Ample divisor complements, Floer spectra, and relative Gromov-Witten theory
Kenneth Blakey
TL;DR
This work develops a spectral refinement of Floer theory for ample divisor complements by lifting the low-energy log PSS map to the level of Floer homotopy types and identifying an obstruction, $\mathcal{GW}$, built from genus-0 relative Gromov–Witten moduli. The vanishing of $\mathcal{GW}$ implies a wedge-splitting of the Floer homotopy type into Thom-spectra pieces; this provides a concrete criterion to compute the associated graded of the Floer spectrum. The authors execute numerous computations, including the affine parts of smooth projective hypersurfaces (and in particular the $T^*S^n$ and $T^*\mathbb{R}P^n$ cases), yielding explicit splittings and connecting to known algebro-geometric splittings of loop spaces.
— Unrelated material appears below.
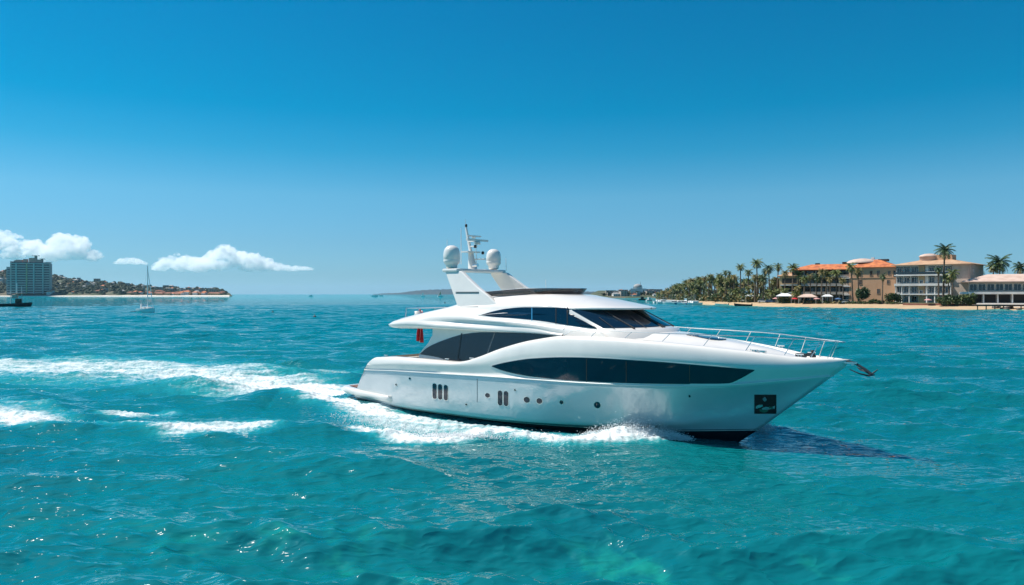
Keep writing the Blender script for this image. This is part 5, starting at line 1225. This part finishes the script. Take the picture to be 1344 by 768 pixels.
# ------------------------------------------------------------------ the air
hz = MB(); hz.box((0, 0, 128), (52000, 52000, 262)); ho = hz.build('haze', mat('haze_air', (1, 1, 1))); tag(ho, kind='stuff')
hm_ = ho.data.materials[0]; n = hm_.node_tree; n.nodes.clear(); pv = n.nodes.new('ShaderNodeVolumePrincipled'); pv.inputs['Color'].default_value = (.60, .80, 1.0, 1); pv.inputs['Density'].default_value = HAZE = 2.4e-5; pv.inputs['Anisotropy'].default_value = .2
oo = n.nodes.new('ShaderNodeOutputMaterial'); n.links.new(pv.outputs[0], oo.inputs['Volume'])

# ------------------------------------------------------------------ spray thrown up beside the bow
sp_ = MB(); rs = random.Random(50); gs = np.random.default_rng(3)
oct_ = [(1, 0, 0), (0, 1, 0), (-1, 0, 0), (0, -1, 0), (0, 0, 1), (0, 0, -1)]; of_ = [(0, 1, 4), (1, 2, 4), (2, 3, 4), (3, 0, 4), (1, 0, 5), (2, 1, 5), (3, 2, 5), (0, 3, 5)]
def spray(px0, py0, px1, py1, n, h, spread):
    (xa, ya), (xb, yb) = wat(px0, py0), wat(px1, py1)
    for _ in range(n):
        t = rs.random(); e = math.sin(math.pi * t) ** .7; z = abs(rs.gauss(0, .45)) * h * e + .02; r = rs.uniform(.005, .016) * (1.5 if z < h * .4 else 1)
        x = xa + (xb - xa) * t + rs.gauss(0, spread); y = ya + (yb - ya) * t + rs.gauss(0, spread); s_ = (rs.uniform(.6, 1.6), rs.uniform(.6, 1.6), rs.uniform(.6, 1.4))
        sp_.add([(x + a * r * s_[0], y + b * r * s_[1], z + c * r * s_[2]) for a, b, c in oct_], of_, 0, True)
spray(765, 575, 900, 577, 14000, .62, .17); spray(560, 572, 790, 580, 6000, .25, .2); spray(986, 567, 1014, 565, 3500, .55, .14); spray(455, 545, 560, 572, 1500, .25, .5); spray(230, 566, 400, 564, 1600, .22, .35); spray(-20, 548, 90, 560, 1200, .25, .5)
o = sp_.build('sea_spray', mat('spray_white', (.85, .87, .88), .5)); tag(o, kind='stuff')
The framework interweaves symplectic cohomology, log cohomology, and spectral sequences with framed flow categories, offering computational pathways and posing conjectures about broader geometric realizations and further splittings beyond the examined examples.
Abstract
We spectrally lift Ganatra-Pomerleano's low-energy log PSS morphism to compute the associated graded of Floer homotopy types of ample smooth divisor complements. Moreover, we show the obstruction to splitting into the associated graded is encoded in a stable homotopy class defined via (higher-dimensional) genus 0 relative Gromov-Witten moduli spaces. We compute numerous examples of splittings, including the affine part of all smooth projective hypersurfaces of degree at least 2.